### RECORDS FOR PROCESSING
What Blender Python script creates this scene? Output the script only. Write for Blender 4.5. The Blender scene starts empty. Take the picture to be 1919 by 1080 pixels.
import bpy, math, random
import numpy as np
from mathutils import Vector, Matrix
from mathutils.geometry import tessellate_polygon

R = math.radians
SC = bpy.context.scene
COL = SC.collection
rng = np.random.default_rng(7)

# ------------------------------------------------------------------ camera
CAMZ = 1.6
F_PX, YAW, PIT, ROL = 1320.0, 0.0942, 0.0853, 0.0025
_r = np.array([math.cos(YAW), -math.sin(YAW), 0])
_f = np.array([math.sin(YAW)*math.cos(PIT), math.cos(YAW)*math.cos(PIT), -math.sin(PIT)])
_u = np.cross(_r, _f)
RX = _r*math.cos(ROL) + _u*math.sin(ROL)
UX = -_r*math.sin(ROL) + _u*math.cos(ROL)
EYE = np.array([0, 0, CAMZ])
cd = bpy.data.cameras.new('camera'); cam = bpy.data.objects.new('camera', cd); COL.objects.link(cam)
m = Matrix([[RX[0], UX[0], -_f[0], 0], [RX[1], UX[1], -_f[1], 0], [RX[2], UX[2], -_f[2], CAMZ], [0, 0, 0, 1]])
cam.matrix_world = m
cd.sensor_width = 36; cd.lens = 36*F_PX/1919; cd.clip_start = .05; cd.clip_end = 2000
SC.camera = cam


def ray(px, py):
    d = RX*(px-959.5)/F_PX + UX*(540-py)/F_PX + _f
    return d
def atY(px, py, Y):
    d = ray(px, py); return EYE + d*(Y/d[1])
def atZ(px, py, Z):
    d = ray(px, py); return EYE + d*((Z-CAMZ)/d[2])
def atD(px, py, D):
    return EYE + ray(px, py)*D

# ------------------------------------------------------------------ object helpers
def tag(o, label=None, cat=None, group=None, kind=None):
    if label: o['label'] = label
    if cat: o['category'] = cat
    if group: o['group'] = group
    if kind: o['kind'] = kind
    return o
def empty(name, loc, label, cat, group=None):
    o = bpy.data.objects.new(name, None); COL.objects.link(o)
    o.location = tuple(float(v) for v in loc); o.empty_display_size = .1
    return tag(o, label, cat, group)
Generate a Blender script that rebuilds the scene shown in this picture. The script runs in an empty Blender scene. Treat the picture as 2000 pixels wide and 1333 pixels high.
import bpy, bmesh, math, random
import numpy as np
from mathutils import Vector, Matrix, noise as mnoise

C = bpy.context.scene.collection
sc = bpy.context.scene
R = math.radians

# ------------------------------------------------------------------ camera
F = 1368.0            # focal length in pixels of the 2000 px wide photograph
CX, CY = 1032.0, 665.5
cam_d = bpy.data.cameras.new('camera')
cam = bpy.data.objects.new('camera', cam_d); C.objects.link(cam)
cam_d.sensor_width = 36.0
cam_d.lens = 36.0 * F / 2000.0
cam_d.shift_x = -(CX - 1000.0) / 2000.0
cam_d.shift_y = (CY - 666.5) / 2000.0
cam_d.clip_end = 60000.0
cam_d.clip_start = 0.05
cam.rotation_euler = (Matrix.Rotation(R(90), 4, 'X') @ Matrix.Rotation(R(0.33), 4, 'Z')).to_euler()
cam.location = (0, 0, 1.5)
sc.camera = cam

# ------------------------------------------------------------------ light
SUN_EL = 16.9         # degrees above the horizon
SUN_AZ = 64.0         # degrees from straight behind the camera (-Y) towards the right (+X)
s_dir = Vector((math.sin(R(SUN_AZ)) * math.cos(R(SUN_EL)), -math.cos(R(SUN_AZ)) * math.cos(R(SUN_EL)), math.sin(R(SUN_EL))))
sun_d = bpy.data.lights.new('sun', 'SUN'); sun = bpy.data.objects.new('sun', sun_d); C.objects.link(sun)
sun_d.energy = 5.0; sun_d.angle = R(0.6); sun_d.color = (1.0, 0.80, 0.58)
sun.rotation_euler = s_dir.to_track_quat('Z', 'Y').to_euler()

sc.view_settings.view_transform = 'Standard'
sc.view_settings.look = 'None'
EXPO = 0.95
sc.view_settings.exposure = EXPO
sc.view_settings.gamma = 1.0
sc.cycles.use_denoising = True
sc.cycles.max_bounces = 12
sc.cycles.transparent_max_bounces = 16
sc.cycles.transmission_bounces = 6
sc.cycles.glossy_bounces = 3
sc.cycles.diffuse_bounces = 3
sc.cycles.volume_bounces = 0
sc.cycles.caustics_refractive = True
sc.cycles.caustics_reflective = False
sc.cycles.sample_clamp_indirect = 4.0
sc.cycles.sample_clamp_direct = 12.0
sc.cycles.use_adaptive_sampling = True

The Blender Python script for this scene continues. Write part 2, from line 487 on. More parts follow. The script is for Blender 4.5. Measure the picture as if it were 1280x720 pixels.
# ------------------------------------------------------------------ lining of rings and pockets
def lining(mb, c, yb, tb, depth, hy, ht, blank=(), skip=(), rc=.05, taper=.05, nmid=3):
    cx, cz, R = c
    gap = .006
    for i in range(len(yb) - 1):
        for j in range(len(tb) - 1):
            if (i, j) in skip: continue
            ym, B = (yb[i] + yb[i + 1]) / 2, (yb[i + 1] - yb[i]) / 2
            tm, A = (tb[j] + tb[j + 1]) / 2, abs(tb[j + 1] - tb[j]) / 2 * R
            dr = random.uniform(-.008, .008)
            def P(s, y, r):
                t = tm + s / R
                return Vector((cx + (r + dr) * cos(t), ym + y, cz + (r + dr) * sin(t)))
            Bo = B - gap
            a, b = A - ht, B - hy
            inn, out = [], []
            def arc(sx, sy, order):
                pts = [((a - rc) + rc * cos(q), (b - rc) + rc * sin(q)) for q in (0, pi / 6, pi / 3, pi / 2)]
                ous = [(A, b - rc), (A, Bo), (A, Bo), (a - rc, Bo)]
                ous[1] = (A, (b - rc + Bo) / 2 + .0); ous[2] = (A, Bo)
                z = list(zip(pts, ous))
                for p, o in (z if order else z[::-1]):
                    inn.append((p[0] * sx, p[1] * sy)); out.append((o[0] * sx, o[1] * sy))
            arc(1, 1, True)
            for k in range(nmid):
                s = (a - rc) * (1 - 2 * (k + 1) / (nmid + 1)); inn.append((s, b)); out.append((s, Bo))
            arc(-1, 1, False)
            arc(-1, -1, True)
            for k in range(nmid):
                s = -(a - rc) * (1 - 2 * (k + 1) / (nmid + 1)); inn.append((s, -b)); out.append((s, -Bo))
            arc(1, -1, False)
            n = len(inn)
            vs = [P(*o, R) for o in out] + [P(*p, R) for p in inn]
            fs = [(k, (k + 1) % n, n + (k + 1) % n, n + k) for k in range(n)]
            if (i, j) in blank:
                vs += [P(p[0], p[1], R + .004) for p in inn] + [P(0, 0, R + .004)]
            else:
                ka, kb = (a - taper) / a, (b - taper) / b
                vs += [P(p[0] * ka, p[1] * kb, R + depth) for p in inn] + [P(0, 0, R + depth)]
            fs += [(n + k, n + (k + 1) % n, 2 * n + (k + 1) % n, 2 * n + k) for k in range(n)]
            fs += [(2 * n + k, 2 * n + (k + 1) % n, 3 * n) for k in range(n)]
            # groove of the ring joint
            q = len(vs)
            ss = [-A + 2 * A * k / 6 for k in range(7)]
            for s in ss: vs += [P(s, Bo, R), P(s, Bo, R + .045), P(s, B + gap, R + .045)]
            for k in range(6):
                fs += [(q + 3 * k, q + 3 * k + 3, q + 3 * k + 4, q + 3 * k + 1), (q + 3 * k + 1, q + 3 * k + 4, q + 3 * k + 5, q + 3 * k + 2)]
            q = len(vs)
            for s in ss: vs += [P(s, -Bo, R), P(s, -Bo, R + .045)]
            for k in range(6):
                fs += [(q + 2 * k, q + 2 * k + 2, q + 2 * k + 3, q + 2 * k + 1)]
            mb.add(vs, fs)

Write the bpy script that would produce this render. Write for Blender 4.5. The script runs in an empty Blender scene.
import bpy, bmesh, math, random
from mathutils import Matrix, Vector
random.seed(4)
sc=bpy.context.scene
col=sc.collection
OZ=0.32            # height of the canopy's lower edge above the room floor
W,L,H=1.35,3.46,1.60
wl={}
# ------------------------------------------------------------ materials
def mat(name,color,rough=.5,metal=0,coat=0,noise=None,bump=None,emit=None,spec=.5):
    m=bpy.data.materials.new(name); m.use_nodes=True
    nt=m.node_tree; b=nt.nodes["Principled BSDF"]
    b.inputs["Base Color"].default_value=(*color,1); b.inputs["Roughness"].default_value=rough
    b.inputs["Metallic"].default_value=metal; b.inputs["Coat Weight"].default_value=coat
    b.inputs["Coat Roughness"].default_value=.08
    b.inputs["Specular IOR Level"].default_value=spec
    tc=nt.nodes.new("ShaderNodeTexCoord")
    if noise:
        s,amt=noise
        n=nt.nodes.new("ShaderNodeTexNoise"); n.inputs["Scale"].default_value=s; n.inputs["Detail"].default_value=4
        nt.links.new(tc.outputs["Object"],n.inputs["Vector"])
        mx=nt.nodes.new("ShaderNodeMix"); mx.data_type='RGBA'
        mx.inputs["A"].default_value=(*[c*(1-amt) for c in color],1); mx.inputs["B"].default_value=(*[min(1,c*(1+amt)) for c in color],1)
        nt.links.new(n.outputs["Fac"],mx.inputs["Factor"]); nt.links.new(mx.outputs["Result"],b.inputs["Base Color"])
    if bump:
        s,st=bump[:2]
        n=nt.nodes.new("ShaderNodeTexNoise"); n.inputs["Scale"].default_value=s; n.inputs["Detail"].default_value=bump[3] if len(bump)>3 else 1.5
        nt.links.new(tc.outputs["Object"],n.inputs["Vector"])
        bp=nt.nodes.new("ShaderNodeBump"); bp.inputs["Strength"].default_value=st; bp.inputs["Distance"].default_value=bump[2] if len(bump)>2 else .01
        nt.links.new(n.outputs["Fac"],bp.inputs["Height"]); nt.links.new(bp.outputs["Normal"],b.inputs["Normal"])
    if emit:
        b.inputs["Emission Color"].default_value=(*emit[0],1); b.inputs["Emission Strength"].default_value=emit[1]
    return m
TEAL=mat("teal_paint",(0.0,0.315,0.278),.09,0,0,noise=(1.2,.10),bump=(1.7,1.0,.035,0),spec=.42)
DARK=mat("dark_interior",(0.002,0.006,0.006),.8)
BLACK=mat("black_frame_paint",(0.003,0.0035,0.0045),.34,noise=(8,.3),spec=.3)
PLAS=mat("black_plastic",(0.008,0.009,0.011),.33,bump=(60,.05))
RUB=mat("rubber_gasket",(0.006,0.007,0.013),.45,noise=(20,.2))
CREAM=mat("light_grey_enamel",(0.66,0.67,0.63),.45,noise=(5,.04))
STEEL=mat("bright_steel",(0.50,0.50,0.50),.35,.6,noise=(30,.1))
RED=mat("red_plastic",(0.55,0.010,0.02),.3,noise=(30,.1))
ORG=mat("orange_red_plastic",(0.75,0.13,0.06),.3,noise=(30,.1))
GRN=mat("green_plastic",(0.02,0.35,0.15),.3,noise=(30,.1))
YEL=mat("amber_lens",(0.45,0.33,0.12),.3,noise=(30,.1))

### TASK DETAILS
With the first line being the one containing "Generate a Blender" and the last line the one containing "sc.cycles.use_adaptive_sampling = True", transcribe exactly the lines above that fall in that range.

### COMPLETE ANSWER
Generate a Blender script that rebuilds the scene shown in this picture. The script runs in an empty Blender scene. Treat the picture as 2000 pixels wide and 1333 pixels high.
import bpy, bmesh, math, random
import numpy as np
from mathutils import Vector, Matrix, noise as mnoise

C = bpy.context.scene.collection
sc = bpy.context.scene
R = math.radians

# ------------------------------------------------------------------ camera
F = 1368.0            # focal length in pixels of the 2000 px wide photograph
CX, CY = 1032.0, 665.5
cam_d = bpy.data.cameras.new('camera')
cam = bpy.data.objects.new('camera', cam_d); C.objects.link(cam)
cam_d.sensor_width = 36.0
cam_d.lens = 36.0 * F / 2000.0
cam_d.shift_x = -(CX - 1000.0) / 2000.0
cam_d.shift_y = (CY - 666.5) / 2000.0
cam_d.clip_end = 60000.0
cam_d.clip_start = 0.05
cam.rotation_euler = (Matrix.Rotation(R(90), 4, 'X') @ Matrix.Rotation(R(0.33), 4, 'Z')).to_euler()
cam.location = (0, 0, 1.5)
sc.camera = cam

# ------------------------------------------------------------------ light
SUN_EL = 16.9         # degrees above the horizon
SUN_AZ = 64.0         # degrees from straight behind the camera (-Y) towards the right (+X)
s_dir = Vector((math.sin(R(SUN_AZ)) * math.cos(R(SUN_EL)), -math.cos(R(SUN_AZ)) * math.cos(R(SUN_EL)), math.sin(R(SUN_EL))))
sun_d = bpy.data.lights.new('sun', 'SUN'); sun = bpy.data.objects.new('sun', sun_d); C.objects.link(sun)
sun_d.energy = 5.0; sun_d.angle = R(0.6); sun_d.color = (1.0, 0.80, 0.58)
sun.rotation_euler = s_dir.to_track_quat('Z', 'Y').to_euler()

sc.view_settings.view_transform = 'Standard'
sc.view_settings.look = 'None'
EXPO = 0.95
sc.view_settings.exposure = EXPO
sc.view_settings.gamma = 1.0
sc.cycles.use_denoising = True
sc.cycles.max_bounces = 12
sc.cycles.transparent_max_bounces = 16
sc.cycles.transmission_bounces = 6
sc.cycles.glossy_bounces = 3
sc.cycles.diffuse_bounces = 3
sc.cycles.volume_bounces = 0
sc.cycles.caustics_refractive = True
sc.cycles.caustics_reflective = False
sc.cycles.sample_clamp_indirect = 4.0
sc.cycles.sample_clamp_direct = 12.0
sc.cycles.use_adaptive_sampling = True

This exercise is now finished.